EDITORIAL - Disappeared

On June 26, 2006, University of the Philippines students Karen Empeño and Sherlyn Cadapan were kidnapped by gunmen from a house they were renting in Hagonoy, Bulacan. Witnesses testified that Empeño, 22, and Cadapan, 29, who was reportedly pregnant, were taken to military camps and detachments in Bataan, Bulacan, Nueva Ecija and Zambales, where they were raped and tortured.

The students remain missing and their bodies have not been found. In June last year, the Court of Appeals affirmed the conviction of retired Army Maj. Gen. Jovito Palparan Jr., Lt. Col. Felipe Anotado and S/Sgt. Edgardo Osorio for the UP students’ kidnapping and serious illegal detention. Palparan, dubbed “The Butcher” by human rights advocates, and the two others were sentenced to life in prison, with the CA raising the penalty by removing their eligibility for parole.
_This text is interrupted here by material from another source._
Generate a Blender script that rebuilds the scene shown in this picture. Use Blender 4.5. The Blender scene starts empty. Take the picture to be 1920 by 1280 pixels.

This case comes to mind amid reports that two community organizers were snatched last Saturday night in Bataan. Rights and environmental groups said four persons in a gray sport utility vehicle kidnapped Jonila Castro, 21, and Jhed Tamano, 22, in front of the Orion Water District in Barangay Lati in Orion town. Castro is a community organizer of AKAP KA Manila Bay while Tamano is a program coordinator of the Ecumenical Bishops Forum’s community and church program for Manila Bay.

Human rights and environmental groups said the two were working with fishers opposing reclamation projects in Manila Bay. The Marcos administration has suspended 22 reclamation projects in the bay pending a review of their environmental impact in Metro Manila and parts of Central Luzon particularly in Bulacan and Pampanga, where floods have refused to subside for many weeks now. The government is also assessing the progress of the Supreme Court’s writ of continuing mandamus issued on Dec. 18, 2008, directing 13 government agencies to clean up, rehabilitate and preserve the bay.

AKAP KA Manila Bay said the two had been experiencing harassment and intimidation by unidentified persons in civilian clothes. They were preparing for consultations with affected communities in Bataan before they were snatched, the group said.

There could be a benign explanation for the disappearance of Castro and Tamano. Obviously, the truth can be established only by finding the two, and catching whoever might have snatched them. Those pushing for bay reclamation themselves should want the truth to be known, and should not want their projects to be tainted by the specter of desaparecidos.